::: Working data :::
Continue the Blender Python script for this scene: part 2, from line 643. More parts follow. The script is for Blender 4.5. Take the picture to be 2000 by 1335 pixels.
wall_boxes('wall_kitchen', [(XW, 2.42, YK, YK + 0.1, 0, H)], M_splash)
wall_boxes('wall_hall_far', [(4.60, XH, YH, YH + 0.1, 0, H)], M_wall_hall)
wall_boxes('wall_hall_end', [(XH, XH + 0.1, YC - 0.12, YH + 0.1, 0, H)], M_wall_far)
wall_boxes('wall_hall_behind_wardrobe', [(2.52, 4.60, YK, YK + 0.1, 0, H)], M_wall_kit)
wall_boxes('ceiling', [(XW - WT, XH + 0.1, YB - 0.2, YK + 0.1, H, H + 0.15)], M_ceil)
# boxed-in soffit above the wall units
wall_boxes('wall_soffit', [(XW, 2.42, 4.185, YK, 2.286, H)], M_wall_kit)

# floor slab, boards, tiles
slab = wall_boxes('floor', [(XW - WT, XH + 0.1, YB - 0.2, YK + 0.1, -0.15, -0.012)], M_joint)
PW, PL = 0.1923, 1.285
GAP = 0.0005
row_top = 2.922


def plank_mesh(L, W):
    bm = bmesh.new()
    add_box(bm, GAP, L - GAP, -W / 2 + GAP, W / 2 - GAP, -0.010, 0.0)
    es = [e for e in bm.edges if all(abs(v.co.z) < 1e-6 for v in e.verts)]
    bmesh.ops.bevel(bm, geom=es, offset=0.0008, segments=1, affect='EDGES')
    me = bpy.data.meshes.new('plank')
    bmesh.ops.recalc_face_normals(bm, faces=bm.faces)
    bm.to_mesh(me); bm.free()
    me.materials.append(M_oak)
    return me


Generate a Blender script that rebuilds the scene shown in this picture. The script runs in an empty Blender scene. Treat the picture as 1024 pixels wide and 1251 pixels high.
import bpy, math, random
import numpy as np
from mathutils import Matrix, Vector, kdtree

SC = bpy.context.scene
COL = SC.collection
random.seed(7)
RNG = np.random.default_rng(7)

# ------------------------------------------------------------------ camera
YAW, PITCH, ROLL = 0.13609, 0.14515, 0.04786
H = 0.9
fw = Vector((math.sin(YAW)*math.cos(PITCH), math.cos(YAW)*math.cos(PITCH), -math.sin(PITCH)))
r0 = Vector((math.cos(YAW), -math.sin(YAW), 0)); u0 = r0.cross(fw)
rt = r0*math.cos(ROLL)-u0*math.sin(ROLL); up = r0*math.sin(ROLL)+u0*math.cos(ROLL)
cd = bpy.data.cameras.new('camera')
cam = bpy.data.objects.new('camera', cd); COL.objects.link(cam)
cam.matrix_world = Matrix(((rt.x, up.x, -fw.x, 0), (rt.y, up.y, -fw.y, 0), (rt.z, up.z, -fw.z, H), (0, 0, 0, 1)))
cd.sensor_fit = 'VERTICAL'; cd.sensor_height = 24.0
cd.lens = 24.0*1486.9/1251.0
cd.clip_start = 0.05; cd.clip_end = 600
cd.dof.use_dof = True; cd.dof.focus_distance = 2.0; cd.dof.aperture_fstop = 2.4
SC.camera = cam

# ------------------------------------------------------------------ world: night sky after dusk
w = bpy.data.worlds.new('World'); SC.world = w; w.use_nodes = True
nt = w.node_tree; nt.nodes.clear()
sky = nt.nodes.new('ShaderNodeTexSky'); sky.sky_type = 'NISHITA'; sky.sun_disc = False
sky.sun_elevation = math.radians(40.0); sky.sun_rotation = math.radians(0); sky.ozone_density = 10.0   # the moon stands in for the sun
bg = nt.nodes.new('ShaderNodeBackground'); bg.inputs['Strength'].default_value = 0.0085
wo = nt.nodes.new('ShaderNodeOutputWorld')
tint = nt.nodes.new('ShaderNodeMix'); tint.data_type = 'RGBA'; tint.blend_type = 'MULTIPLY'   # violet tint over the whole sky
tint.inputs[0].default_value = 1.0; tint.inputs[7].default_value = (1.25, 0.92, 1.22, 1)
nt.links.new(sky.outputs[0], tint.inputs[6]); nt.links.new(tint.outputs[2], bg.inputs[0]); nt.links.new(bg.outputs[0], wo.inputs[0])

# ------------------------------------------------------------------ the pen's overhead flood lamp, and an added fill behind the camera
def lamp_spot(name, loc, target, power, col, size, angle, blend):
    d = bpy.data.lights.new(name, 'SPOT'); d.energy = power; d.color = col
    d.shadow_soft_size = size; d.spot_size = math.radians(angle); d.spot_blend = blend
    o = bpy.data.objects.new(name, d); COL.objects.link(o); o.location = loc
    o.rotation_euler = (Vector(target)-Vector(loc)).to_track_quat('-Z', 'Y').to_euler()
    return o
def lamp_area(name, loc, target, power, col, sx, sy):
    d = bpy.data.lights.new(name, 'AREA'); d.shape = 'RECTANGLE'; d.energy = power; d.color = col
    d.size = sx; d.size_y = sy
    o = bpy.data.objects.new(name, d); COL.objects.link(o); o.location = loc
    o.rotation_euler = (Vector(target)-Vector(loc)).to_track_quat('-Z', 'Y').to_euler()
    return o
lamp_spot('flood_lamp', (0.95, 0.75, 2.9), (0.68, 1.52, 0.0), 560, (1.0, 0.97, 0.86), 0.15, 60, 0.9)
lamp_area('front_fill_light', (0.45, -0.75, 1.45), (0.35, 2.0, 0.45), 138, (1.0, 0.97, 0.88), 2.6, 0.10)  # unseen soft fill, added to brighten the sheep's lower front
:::
Scan the listing above for the word "scene" and copy every line that holds it.

### Problem solution
Continue the Blender Python script for this scene: part 2, from line 643. More parts follow. The script is for Blender 4.5. Take the picture to be 2000 by 1335 pixels.
Generate a Blender script that rebuilds the scene shown in this picture. The script runs in an empty Blender scene. Treat the picture as 1024 pixels wide and 1251 pixels high.
SC = bpy.context.scene